Автометафоры осколок, черепок обозначают здесь не только результат разрушения, но и сохранившийся остаток бывшего, историческую ценность. Голландская печка — и предмет быта, согревающий дом, и произведение искусства. А прилагательное, указывающее на иностранное происхождение этого предмета, существует в русском языке еще и как часть известной инвективы хер голландский.
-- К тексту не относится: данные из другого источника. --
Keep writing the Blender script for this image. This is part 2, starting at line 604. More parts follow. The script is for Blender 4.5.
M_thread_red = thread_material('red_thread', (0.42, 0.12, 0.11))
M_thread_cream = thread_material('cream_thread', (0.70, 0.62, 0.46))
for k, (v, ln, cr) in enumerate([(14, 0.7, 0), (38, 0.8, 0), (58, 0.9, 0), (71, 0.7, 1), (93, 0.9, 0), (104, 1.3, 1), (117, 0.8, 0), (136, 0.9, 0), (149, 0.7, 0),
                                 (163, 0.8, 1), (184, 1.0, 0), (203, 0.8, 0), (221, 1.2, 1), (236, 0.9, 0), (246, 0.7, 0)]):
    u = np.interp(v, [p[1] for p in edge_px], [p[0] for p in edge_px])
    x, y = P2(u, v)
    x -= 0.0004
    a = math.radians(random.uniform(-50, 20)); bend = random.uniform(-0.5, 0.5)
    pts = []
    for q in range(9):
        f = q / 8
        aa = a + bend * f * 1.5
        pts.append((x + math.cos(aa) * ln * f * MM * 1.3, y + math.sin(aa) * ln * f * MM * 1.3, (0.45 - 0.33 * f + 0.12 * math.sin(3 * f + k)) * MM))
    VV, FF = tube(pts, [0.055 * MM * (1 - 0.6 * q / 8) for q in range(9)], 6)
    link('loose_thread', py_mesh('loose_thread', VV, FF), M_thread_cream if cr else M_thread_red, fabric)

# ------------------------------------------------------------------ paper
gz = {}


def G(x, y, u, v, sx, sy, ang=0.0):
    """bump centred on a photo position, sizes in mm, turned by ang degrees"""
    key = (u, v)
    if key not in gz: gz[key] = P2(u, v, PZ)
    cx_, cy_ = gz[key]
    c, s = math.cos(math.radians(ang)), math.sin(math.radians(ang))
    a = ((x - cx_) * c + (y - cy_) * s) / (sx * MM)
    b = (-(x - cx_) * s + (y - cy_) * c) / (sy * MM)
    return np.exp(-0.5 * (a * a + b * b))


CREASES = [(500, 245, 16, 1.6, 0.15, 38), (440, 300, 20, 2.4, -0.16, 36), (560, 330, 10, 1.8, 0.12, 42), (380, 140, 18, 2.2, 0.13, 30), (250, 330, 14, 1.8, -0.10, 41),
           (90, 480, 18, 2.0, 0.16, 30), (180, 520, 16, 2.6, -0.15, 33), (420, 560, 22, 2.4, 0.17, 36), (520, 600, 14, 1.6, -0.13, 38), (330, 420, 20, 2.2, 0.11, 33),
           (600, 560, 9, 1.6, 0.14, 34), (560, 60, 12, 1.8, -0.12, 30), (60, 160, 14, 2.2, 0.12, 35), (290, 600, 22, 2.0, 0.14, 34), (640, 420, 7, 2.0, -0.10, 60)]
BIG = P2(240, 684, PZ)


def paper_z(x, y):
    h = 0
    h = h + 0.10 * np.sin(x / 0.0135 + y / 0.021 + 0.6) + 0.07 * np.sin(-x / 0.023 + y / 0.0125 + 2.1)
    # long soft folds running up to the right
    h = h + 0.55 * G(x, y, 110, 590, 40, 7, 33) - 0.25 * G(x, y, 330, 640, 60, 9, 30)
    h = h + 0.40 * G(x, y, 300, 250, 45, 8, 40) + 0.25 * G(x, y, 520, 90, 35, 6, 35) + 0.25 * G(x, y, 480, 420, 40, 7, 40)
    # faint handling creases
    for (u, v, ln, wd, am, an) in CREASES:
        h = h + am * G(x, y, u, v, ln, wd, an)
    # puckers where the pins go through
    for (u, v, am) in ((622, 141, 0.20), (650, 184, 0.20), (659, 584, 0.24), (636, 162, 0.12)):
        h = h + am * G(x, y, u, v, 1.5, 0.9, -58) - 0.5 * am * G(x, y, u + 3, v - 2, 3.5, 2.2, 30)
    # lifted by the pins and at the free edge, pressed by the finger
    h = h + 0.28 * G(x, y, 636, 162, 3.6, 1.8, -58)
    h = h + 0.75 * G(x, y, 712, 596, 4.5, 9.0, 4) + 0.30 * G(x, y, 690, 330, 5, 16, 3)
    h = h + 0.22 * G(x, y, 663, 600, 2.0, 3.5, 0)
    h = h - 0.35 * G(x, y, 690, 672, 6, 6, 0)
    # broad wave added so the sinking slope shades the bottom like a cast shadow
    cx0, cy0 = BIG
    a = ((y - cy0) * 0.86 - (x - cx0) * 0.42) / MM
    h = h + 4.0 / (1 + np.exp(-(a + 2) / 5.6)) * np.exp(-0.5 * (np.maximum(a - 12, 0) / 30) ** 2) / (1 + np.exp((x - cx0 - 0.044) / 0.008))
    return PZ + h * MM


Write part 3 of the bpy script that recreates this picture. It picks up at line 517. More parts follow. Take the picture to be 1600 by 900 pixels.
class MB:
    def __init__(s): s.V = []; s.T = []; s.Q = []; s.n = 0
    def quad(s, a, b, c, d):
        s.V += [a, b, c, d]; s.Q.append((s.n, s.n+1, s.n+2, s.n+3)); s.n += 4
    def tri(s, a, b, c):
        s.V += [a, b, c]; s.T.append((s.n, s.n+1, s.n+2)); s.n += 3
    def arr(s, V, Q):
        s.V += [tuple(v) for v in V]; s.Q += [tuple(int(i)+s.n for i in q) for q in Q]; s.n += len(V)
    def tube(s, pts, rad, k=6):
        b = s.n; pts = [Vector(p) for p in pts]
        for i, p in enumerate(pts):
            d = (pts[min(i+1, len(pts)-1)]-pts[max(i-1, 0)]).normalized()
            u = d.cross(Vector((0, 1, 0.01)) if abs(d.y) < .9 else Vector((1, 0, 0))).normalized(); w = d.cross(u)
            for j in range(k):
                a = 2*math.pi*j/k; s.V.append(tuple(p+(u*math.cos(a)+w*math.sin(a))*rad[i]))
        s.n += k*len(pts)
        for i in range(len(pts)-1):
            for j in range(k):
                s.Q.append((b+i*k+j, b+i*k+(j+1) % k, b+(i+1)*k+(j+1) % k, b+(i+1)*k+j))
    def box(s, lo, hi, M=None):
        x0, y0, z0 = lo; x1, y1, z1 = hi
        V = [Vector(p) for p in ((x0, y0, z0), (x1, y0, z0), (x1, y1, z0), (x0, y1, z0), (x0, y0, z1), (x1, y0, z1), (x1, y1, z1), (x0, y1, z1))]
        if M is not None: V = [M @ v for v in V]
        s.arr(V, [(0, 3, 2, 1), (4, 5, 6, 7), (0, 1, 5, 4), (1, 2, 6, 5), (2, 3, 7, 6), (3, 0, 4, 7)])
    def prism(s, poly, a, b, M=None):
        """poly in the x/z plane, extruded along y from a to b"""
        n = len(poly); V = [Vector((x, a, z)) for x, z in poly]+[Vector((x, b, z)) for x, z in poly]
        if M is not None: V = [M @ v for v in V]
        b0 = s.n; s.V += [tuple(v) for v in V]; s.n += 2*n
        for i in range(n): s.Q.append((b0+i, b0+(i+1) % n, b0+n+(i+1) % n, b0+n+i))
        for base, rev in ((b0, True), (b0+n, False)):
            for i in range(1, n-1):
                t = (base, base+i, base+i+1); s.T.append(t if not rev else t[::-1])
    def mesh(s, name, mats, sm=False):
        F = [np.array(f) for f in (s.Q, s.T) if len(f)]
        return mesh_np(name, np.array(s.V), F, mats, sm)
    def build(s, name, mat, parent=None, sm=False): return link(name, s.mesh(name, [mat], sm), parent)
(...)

В конце XX века утвердилось представление о поэте как об орудии языка, этот тезис часто повторял Бродский — во многих интервью и в Нобелевской речи. Лосев говорит об этом языком поэзии, показывая, что текст является воплощением тех свойств слова и формы, которые можно найти и в прошлых, и в будущих состояниях языка:
Грамматика есть бог ума.
Решает все за нас сама:
что проорем, а что прошепчем.
И времена пошли писать,
и будущее лезет вспять
и долго возится в прошедшем.
Глаголов русских толкотня
вконец заторкала меня,
и, рот внезапно открывая,
я знаю: не сдержать узду,
и сам не без сомненья жду,
куда-то вывезет кривая.
На перегное душ и книг
сам по себе живет язык,
и он переживет столетья.
В нем нашего — всего лишь вздох,
какой-то ах, какой-то ох,
два-три случайных междометья.
История редуцированных гласных, история орфографии осмысляется как история народа:
Шаг вперед. Два назад. Шаг вперед.
Пел цыган. Абрамович пиликал.
И, тоскуя под них, горемыкал,
заливал ретивое народ
(переживший монгольское иго,
пятилетки, падение ера,
сербской грамоты чуждый навал;
где-то польская зрела интрига,
под звуки падепатинера
Меттерних против нас танцевал.
<…>)
Характерно, что падение ера (до XI–XII веков ослабленного гласного звука, который обозначался буквой «ъ») понимается не только как процесс, наиболее активно проходивший в XII веке, но и как изменение правил орфографии реформой 1918 года, устранившее написание «ъ» на конце слов. Твердый знак метафорически предстает последней твердыней, а падение ера (термин исторической грамматики) — падением крепости. Слово падение, таким образом, актуализирует в тексте свою полисемию, а слово твердый — синонимию со словом крепкий.